[START Dataset]

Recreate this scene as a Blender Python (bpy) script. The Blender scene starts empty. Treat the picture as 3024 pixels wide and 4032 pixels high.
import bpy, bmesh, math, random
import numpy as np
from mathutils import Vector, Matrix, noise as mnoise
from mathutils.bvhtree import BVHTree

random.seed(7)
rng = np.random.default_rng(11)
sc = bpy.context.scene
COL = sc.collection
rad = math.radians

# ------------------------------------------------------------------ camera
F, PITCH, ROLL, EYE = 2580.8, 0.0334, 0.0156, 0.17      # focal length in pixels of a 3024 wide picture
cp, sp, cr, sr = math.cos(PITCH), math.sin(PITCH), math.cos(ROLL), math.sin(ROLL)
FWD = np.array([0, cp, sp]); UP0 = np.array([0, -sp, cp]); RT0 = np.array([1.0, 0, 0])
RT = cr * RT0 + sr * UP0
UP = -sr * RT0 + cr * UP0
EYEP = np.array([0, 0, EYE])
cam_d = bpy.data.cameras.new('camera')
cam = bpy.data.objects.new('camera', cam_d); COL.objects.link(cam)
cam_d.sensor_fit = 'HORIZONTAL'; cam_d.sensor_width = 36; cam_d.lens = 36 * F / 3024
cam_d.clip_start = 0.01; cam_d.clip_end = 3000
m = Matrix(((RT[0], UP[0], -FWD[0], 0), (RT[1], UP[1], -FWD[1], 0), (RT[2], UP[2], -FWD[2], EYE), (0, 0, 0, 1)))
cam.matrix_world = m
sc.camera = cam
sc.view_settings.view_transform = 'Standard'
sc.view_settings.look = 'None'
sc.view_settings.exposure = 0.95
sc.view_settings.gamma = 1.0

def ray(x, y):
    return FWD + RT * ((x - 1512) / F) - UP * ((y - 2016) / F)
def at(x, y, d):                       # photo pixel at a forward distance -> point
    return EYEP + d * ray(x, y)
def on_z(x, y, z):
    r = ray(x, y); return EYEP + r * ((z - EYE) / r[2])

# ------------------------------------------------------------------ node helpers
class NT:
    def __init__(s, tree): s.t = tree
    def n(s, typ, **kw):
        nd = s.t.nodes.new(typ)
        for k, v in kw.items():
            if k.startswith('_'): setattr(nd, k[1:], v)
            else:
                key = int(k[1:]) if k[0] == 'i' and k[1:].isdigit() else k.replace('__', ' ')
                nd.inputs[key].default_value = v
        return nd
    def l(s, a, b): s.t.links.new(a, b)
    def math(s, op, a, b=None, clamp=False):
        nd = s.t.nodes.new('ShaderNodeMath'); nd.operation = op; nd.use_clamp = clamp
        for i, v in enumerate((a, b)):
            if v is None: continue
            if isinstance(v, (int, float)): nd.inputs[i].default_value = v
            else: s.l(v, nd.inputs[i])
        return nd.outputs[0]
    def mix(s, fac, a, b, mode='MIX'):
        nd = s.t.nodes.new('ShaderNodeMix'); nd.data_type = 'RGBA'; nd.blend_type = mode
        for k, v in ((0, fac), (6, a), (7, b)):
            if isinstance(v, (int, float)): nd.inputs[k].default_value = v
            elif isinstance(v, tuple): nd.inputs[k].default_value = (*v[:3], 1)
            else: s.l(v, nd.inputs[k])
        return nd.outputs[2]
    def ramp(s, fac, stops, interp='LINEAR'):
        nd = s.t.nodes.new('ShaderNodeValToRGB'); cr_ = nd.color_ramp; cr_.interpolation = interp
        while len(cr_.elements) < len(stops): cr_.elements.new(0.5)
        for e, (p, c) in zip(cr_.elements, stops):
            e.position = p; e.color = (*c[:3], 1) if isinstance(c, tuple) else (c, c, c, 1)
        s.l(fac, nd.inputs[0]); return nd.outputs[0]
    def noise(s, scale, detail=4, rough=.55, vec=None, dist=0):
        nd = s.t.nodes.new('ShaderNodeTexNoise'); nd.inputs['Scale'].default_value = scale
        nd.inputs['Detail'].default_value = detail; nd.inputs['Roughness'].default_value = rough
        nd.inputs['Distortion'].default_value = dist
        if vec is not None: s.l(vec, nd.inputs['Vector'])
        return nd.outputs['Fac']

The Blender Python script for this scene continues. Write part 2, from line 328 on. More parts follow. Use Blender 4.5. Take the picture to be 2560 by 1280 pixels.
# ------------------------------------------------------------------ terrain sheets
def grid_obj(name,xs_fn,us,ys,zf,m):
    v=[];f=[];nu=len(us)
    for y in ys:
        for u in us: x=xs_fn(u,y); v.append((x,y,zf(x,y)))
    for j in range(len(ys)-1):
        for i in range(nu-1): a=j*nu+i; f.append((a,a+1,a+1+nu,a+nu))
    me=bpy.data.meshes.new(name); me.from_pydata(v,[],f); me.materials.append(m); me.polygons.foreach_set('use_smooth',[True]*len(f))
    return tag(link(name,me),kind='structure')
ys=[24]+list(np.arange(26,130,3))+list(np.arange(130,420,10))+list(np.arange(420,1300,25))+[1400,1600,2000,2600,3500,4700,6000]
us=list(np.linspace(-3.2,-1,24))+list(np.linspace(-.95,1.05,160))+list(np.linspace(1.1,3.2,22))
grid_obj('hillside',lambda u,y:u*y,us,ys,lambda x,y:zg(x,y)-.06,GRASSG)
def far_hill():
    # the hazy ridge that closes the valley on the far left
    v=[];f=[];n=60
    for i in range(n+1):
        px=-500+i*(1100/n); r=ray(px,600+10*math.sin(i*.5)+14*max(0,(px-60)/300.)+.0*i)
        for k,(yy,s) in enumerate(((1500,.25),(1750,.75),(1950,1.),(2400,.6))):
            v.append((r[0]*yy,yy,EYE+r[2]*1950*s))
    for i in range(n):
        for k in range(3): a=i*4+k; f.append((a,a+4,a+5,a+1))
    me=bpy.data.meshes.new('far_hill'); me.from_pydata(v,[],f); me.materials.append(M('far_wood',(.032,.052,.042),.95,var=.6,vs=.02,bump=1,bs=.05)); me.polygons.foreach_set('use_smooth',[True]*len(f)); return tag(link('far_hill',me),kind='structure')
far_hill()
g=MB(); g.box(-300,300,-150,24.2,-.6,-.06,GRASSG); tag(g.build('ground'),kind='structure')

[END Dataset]

*Job*. Quote only the lines from the line containing "The Blender Python" through the end of the entries, keeping the first and the last.

*Finished answer*.
The Blender Python script for this scene continues. Write part 2, from line 328 on. More parts follow. Use Blender 4.5. Take the picture to be 2560 by 1280 pixels.
# ------------------------------------------------------------------ terrain sheets
def grid_obj(name,xs_fn,us,ys,zf,m):
    v=[];f=[];nu=len(us)
    for y in ys:
        for u in us: x=xs_fn(u,y); v.append((x,y,zf(x,y)))
    for j in range(len(ys)-1):
        for i in range(nu-1): a=j*nu+i; f.append((a,a+1,a+1+nu,a+nu))
    me=bpy.data.meshes.new(name); me.from_pydata(v,[],f); me.materials.append(m); me.polygons.foreach_set('use_smooth',[True]*len(f))
    return tag(link(name,me),kind='structure')
ys=[24]+list(np.arange(26,130,3))+list(np.arange(130,420,10))+list(np.arange(420,1300,25))+[1400,1600,2000,2600,3500,4700,6000]
us=list(np.linspace(-3.2,-1,24))+list(np.linspace(-.95,1.05,160))+list(np.linspace(1.1,3.2,22))
grid_obj('hillside',lambda u,y:u*y,us,ys,lambda x,y:zg(x,y)-.06,GRASSG)
def far_hill():
    # the hazy ridge that closes the valley on the far left
    v=[];f=[];n=60
    for i in range(n+1):
        px=-500+i*(1100/n); r=ray(px,600+10*math.sin(i*.5)+14*max(0,(px-60)/300.)+.0*i)
        for k,(yy,s) in enumerate(((1500,.25),(1750,.75),(1950,1.),(2400,.6))):
            v.append((r[0]*yy,yy,EYE+r[2]*1950*s))
    for i in range(n):
        for k in range(3): a=i*4+k; f.append((a,a+4,a+5,a+1))
    me=bpy.data.meshes.new('far_hill'); me.from_pydata(v,[],f); me.materials.append(M('far_wood',(.032,.052,.042),.95,var=.6,vs=.02,bump=1,bs=.05)); me.polygons.foreach_set('use_smooth',[True]*len(f)); return tag(link('far_hill',me),kind='structure')
far_hill()
g=MB(); g.box(-300,300,-150,24.2,-.6,-.06,GRASSG); tag(g.build('ground'),kind='structure')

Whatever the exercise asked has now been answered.